Este nuevo verticalismo de Sánchez le ha sido tan eficaz que lo ha acrecentado desde el Gobierno hacia el partido, llegando a veces a provocar cierto estupor cuando cuadros de la formación se han enterado a posteriori de algunas decisiones tomadas por el presidente y su círculo más cercano, mención especial para Iván Redondo. Con todo, esta dinámica no ha impedido la constante contestación de 'barones' como Emiliano García Page o Javier Lambán. La toma de decisiones no 'corre peligro', pero sí hay muestra de disensión interna.

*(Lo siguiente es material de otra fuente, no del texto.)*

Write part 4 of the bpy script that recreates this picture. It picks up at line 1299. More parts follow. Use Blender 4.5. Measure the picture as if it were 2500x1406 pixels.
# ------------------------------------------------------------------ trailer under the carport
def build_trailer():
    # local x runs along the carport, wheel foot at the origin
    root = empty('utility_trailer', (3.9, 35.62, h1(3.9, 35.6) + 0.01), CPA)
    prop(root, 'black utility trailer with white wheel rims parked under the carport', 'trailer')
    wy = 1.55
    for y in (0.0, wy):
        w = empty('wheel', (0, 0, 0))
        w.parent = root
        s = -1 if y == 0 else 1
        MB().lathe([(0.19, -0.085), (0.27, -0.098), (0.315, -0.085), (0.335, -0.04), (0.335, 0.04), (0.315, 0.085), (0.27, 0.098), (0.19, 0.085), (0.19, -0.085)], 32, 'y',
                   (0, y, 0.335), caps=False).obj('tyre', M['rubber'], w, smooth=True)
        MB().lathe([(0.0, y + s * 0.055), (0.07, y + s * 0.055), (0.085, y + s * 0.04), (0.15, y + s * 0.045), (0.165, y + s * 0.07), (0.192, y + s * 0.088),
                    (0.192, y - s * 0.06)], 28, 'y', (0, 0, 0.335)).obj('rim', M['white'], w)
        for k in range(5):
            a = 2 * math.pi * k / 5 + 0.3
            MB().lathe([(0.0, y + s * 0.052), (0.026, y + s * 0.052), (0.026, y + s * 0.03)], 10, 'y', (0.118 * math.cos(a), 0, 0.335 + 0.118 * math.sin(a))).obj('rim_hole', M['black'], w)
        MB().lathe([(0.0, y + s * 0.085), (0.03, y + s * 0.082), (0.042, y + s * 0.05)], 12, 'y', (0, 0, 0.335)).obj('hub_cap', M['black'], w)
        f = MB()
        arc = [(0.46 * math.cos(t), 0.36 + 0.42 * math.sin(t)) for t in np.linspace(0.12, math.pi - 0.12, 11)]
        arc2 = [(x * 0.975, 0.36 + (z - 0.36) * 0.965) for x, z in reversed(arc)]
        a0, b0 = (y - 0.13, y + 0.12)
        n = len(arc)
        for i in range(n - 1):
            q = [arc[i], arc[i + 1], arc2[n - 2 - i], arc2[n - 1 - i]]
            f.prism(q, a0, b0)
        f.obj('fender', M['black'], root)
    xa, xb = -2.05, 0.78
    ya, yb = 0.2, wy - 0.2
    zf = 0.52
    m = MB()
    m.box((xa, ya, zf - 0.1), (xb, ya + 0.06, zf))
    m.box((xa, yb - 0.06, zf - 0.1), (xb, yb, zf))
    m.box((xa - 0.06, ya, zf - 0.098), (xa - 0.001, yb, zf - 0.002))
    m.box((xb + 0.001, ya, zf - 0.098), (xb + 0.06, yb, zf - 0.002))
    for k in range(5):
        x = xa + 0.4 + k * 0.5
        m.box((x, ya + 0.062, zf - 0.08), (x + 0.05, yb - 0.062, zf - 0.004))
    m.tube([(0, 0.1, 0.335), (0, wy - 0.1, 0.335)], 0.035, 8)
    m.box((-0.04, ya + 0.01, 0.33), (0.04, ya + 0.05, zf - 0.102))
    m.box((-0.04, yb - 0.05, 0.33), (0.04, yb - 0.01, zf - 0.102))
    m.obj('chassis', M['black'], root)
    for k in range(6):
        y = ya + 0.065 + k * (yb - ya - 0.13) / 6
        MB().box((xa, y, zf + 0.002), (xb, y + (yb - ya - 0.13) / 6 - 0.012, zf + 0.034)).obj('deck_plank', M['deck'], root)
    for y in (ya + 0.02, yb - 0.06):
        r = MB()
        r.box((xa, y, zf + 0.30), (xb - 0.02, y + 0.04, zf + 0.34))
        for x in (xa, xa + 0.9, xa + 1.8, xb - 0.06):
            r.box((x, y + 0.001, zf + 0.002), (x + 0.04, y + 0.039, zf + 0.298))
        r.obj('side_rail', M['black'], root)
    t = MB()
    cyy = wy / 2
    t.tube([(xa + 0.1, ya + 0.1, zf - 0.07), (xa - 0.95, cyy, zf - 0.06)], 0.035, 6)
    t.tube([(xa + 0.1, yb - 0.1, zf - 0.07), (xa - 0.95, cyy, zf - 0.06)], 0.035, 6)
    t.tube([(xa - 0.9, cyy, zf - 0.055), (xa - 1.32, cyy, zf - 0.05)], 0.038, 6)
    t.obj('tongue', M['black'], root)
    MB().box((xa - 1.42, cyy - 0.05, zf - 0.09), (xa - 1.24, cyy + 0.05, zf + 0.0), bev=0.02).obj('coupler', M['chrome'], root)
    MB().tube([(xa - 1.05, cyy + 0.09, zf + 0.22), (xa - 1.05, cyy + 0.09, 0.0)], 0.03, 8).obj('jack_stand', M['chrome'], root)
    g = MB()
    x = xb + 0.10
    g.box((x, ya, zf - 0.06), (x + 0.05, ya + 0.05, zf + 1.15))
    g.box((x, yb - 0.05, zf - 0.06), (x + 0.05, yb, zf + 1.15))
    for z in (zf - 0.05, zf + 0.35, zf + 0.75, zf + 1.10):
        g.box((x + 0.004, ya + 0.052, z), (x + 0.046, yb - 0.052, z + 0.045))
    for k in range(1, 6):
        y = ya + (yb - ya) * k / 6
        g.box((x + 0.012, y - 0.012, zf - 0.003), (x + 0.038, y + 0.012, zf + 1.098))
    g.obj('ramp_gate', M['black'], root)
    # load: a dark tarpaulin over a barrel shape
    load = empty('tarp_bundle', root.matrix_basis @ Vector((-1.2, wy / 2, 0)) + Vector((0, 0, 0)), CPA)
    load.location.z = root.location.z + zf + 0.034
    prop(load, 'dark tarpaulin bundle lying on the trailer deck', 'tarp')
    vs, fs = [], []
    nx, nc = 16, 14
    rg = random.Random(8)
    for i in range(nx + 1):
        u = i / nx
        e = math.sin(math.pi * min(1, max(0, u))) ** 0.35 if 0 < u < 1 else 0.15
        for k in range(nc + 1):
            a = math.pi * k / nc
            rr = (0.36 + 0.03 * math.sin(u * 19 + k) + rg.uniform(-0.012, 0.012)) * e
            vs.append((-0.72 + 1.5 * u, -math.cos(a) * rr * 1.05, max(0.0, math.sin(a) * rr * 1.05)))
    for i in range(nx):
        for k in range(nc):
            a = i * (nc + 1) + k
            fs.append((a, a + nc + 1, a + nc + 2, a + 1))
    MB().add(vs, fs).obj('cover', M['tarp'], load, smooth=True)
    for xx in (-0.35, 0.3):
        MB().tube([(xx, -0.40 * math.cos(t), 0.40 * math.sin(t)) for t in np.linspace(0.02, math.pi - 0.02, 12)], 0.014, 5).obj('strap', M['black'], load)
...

Esto también se ve en los 'personajes' del partido. Pese a esta espesa cobertura 'sanchista', en el partido siguen conviviendo perfiles tan distintos como los de Adriana Lastra y Josep Borrell, como siempre le gusta remarcar desde ERC a Gabriel Rufián. Este fenómeno es difícil en partidos como los nuevos: Podemos ha visto perder caras carismáticas para parte su electorado como el propio Errejón o Teresa Rodríguez.
Otro tanto sucede con el PP. La llegada de Pablo Casado fue posible como 'tercera vía' por un choque de dos corrientes -sin entrar a valorar si era cuestión de afinidades, de intereses o de ideología- representadas por Soraya Sáenz de Santamaría y María Dolores de Cospedal. Tras su aterrizaje, Casado quiso combinar su línea más pura con la integración de valores del 'marianismo', algo que no le ha sido posible.
La mayoría de perfiles 'marianistas' se han ido a sus quehaceres y se ha impuesto una línea representada por los postulados de Aznar y la ascendencia de dirigentes como Cayetena Álvarez de Toledo o Teodoro García Egea. Aún así, el equilibrio en este caso ha vuelto a ser territorial. Han vuelto a ser los 'barones' -desde, especialmente, Alberto Núñez Feijóo y su feudo en Galicia hasta los 'sorayistas' Juan Manuel Moreno Bonilla en Andalucía y Alfonso Alonso en el País Vasco- los que han hecho de contrapeso. El giro de Casado tras el 26-M con el 28-A aún supurando es muy revelador: los 'barones' pidieron otro tono. Con el arranque de la nueva legislatura Casado ha variado de nuevo el mensaje. Queda por ver si el equilibrio se acabará rompiendo.